Identification and classification of coherent flow structures in the plasma of the Sun’s photosphere

The Sun is a star with a cyclic magnetic activity that can impact all the solar system. Thus, the solar magnetic field can interact with the Earth's magnetic field, permitting the entrance of energetic particles in the upper atmosphere, affecting technological devices, telecommunications and human health. Therefore, understanding and predicting the solar magnetic activity is crucial for the prevention of possible negative mpacts of this activity on life on Earth. That is the focus of Space Weather Research.
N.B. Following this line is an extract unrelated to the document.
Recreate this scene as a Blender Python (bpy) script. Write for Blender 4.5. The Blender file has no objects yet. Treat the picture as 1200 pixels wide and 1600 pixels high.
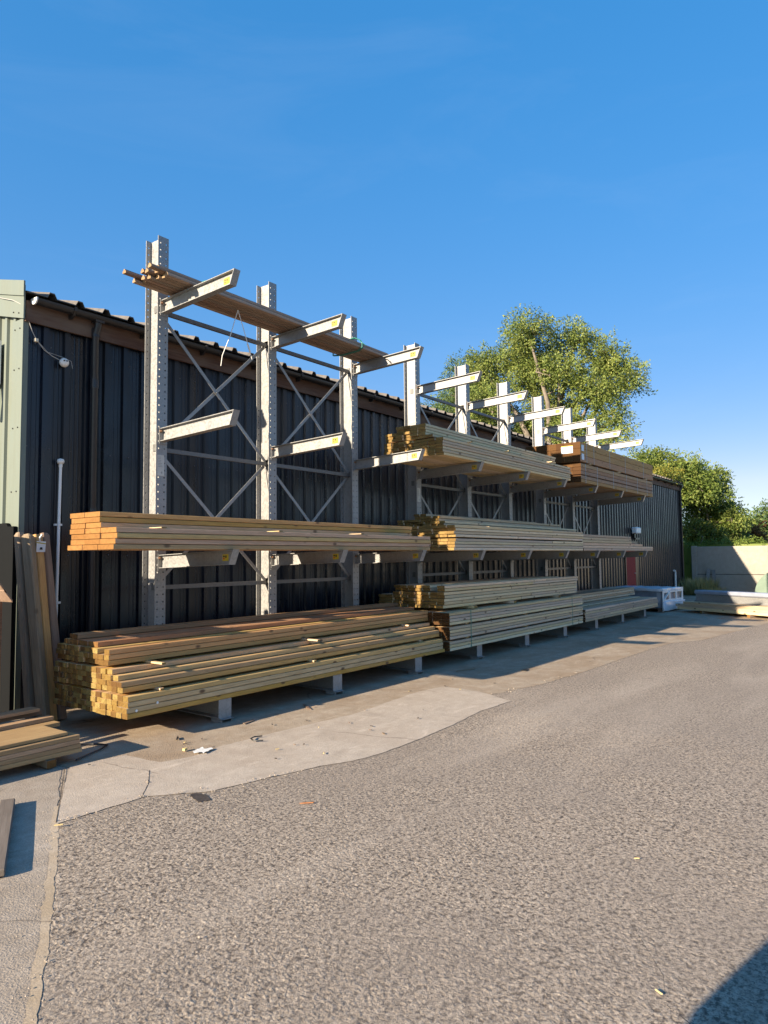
import bpy, bmesh, math, random
from mathutils import Vector, Matrix, noise as mnoise
random.seed(7)
R = math.radians
scene = bpy.context.scene
COL = scene.collection

# ---------------------------------------------------------------- camera
H = 1.65
F_PX, YAW, PITCH, ROLL = 1095.5, 0.9256, 0.0642, -0.0103
fw = Vector((math.sin(YAW)*math.cos(PITCH), math.cos(YAW)*math.cos(PITCH), math.sin(PITCH)))
r0 = Vector((math.cos(YAW), -math.sin(YAW), 0)); u0 = r0.cross(fw)
rr = r0*math.cos(ROLL) + u0*math.sin(ROLL); uu = -r0*math.sin(ROLL) + u0*math.cos(ROLL)
cd = bpy.data.cameras.new('camera'); cam = bpy.data.objects.new('camera', cd); COL.objects.link(cam)
cd.sensor_fit = 'HORIZONTAL'; cd.sensor_width = 36; cd.lens = 36*F_PX/1200
cd.clip_start = 0.05; cd.clip_end = 6000
M = Matrix.Identity(4)
for i in range(3):
    M[i][0] = rr[i]; M[i][1] = uu[i]; M[i][2] = -fw[i]
M[0][3], M[1][3], M[2][3] = 0, 0, H
cam.matrix_world = M
scene.camera = cam

# ---------------------------------------------------------------- light
SUN = Vector((5.0, -1.0, -1.8)).normalized()      # direction the light travels
world = bpy.data.worlds.new('World'); scene.world = world; world.use_nodes = True
wn = world.node_tree.nodes; wl = world.node_tree.links
bg = wn['Background']
sky = wn.new('ShaderNodeTexSky'); sky.sky_type = 'NISHITA'; sky.sun_disc = False
sky.sun_elevation = math.asin(-SUN.z)
sky.sun_rotation = math.atan2(-SUN.x, -SUN.y)
sky.air_density = 1.0; sky.dust_density = 0.4; sky.ozone_density = 1.3; sky.altitude = 0
hs = wn.new('ShaderNodeHueSaturation'); hs.inputs['Saturation'].default_value = 1.42
wl.new(sky.outputs[0], hs.inputs['Color'])
# camera-like compression of the sky's range (zenith to horizon)
sc_ = wn.new('ShaderNodeSeparateColor'); sc_.mode = 'HSV'; cc_ = wn.new('ShaderNodeCombineColor'); cc_.mode = 'HSV'; pw_ = wn.new('ShaderNodeMath'); pw_.operation = 'POWER'; pw_.inputs[1].default_value = 0.36
wl.new(hs.outputs[0], sc_.inputs[0]); hm_ = wn.new('ShaderNodeMath'); hm_.operation = 'MULTIPLY_ADD'; hm_.inputs[1].default_value = 0.15; hm_.inputs[2].default_value = 0.606*0.85
wl.new(sc_.outputs[0], hm_.inputs[0]); wl.new(hm_.outputs[0], cc_.inputs[0]); wl.new(sc_.outputs[1], cc_.inputs[1]); wl.new(sc_.outputs[2], pw_.inputs[0]); wl.new(pw_.outputs[0], cc_.inputs[2])
tcw = wn.new('ShaderNodeTexCoord'); mpw = wn.new('ShaderNodeMapping'); mpw.inputs['Scale'].default_value = (1.6, 1.6, 7.0)
nzw = wn.new('ShaderNodeTexNoise'); nzw.inputs['Scale'].default_value = 1.7; nzw.inputs['Detail'].default_value = 7; nzw.inputs['Roughness'].default_value = 0.62; nzw.inputs['Distortion'].default_value = 0.6
rmw = wn.new('ShaderNodeMapRange'); rmw.inputs[1].default_value = 0.52; rmw.inputs[2].default_value = 0.85; rmw.inputs[3].default_value = 0.0; rmw.inputs[4].default_value = 0.045
mxw = wn.new('ShaderNodeMixRGB'); mxw.inputs[2].default_value = (1.7, 1.9, 2.2, 1)
wl.new(tcw.outputs['Generated'], mpw.inputs[0]); wl.new(mpw.outputs[0], nzw.inputs['Vector']); wl.new(nzw.outputs[0], rmw.inputs[0]); wl.new(rmw.outputs[0], mxw.inputs[0]); wl.new(cc_.outputs[0], mxw.inputs[1])
wl.new(mxw.outputs[0], bg.inputs[0]); bg.inputs[1].default_value = 0.15
sd = bpy.data.lights.new('sun', 'SUN'); so = bpy.data.objects.new('sun', sd); COL.objects.link(so)
sd.energy = 3.85; sd.angle = R(0.55); sd.color = (1.0, 0.84, 0.63)
so.rotation_euler = SUN.to_track_quat('-Z', 'Y').to_euler(); so.location = (-20, 4, 12)
scene.view_settings.view_transform = 'Standard'
scene.view_settings.look = 'None'
scene.view_settings.exposure = 1.78
scene.view_settings.gamma = 1

# ---------------------------------------------------------------- helpers
class NT:
    def __init__(s, name):
        s.m = bpy.data.materials.new(name); s.m.use_nodes = True
        s.t = s.m.node_tree; s.b = s.t.nodes['Principled BSDF']
    def n(s, typ, ins=None, **kw):
        x = s.t.nodes.new('ShaderNode'+typ)
        for k, v in kw.items(): setattr(x, k, v)
        if ins:
            for k, v in ins.items():
                if hasattr(v, 'is_output') or isinstance(v, bpy.types.NodeSocket): s.t.links.new(v, x.inputs[k])
                else: x.inputs[k].default_value = v
        return x
    def out(s, **kw):
        for k, v in kw.items():
            k = {'color': 'Base Color', 'rough': 'Roughness', 'metal': 'Metallic', 'normal': 'Normal', 'spec': 'Specular IOR Level',
                 'trans': 'Transmission Weight', 'alpha': 'Alpha', 'sss': 'Subsurface Weight', 'coat': 'Coat Weight'}[k]
            if isinstance(v, bpy.types.NodeSocket): s.t.links.new(v, s.b.inputs[k])
            else: s.b.inputs[k].default_value = v
        return s.m
    def coord(s, kind='Object'): return s.n('TexCoord').outputs[kind]
    def ramp(s, fac, stops, interp='LINEAR'):
        x = s.n('ValToRGB', {0: fac}); cr = x.color_ramp; cr.interpolation = interp
        while len(cr.elements) < len(stops): cr.elements.new(0.5)
        for e, (p, c) in zip(cr.elements, stops):
            e.position = p; e.color = (c, c, c, 1) if isinstance(c, (int, float)) else (*c, 1)
        return x.outputs[0]
    def mix(s, fac, a, b, mode='MIX'):
        x = s.n('MixRGB', {0: fac}, blend_type=mode)
        for i, v in ((1, a), (2, b)):
            if isinstance(v, bpy.types.NodeSocket): s.t.links.new(v, x.inputs[i])
            else: x.inputs[i].default_value = (*v, 1) if len(v) == 3 else v
        return x.outputs[0]
    def math(s, op, a, b=0.0, clamp=False):
        x = s.n('Math', {0: a, 1: b}, operation=op); x.use_clamp = clamp
        return x.outputs[0]
    def noise(s, vec, scale, detail=4, rough=0.55, dist=0.0):
        return s.n('TexNoise', {'Vector': vec, 'Scale': scale, 'Detail': detail, 'Roughness': rough, 'Distortion': dist}).outputs[0]
    def mapv(s, vec, scale=(1, 1, 1), loc=(0, 0, 0)):
        return s.n('Mapping', {'Vector': vec, 'Scale': scale, 'Location': loc}).outputs[0]
    def bump(s, h, strength=0.5, dist=0.01, normal=None):
        ins = {'Height': h, 'Strength': strength, 'Distance': dist}
        if normal: ins['Normal'] = normal
        return s.n('Bump', ins).outputs[0]

def tag(o, label, cat, group=None):
    o['label'] = label; o['category'] = cat
    if group: o['group'] = group
    return o
def empty(name, loc, label=None, cat=None, group=None, rz=0):
    o = bpy.data.objects.new(name, None); COL.objects.link(o); o.location = loc; o.rotation_euler.z = rz
    o.empty_display_size = 0.2
    if label: tag(o, label, cat, group)
    return o
def obj(name, me, mats=None, parent=None, loc=None, rot=None):
    o = bpy.data.objects.new(name, me); COL.objects.link(o)
    if mats is not None and len(me.materials) == 0:
        for m in (mats if isinstance(mats, (list, tuple)) else [mats]): me.materials.append(m)
    if parent: o.parent = parent
    if loc is not None: o.location = loc
    if rot is not None: o.rotation_euler = rot
    return o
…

So far, the mechanism of magnetic field production in the Sun is not fully understood, although several models based on dynamo theory have been proposed to describe the characteristic features of the solar magnetic field, such as the formation of sunspots and their 11 years cycle. These spots are a manifestation of strong concentrations of magnetic field lines that are twisted by vortical motions of the conducting ionized gas right below the solar surface. The formation of such vortices is due to the intrinsic turbulence generated by temperature differences in the solar interior. The solar active regions are places in the solar surface where giant tubular magnetic structures emanating from sunspots can interact and reconnect, releasing enormous amounts of energy and plasma into the interplanetary medium. When these plasma ejections reach the Earth, they can cause the so called geomagnetic storms. In this project we will develop novel numerical techniques to detect vortices in the Sun, and we expect to be able to anticipate their formation based on satellite images and simulations.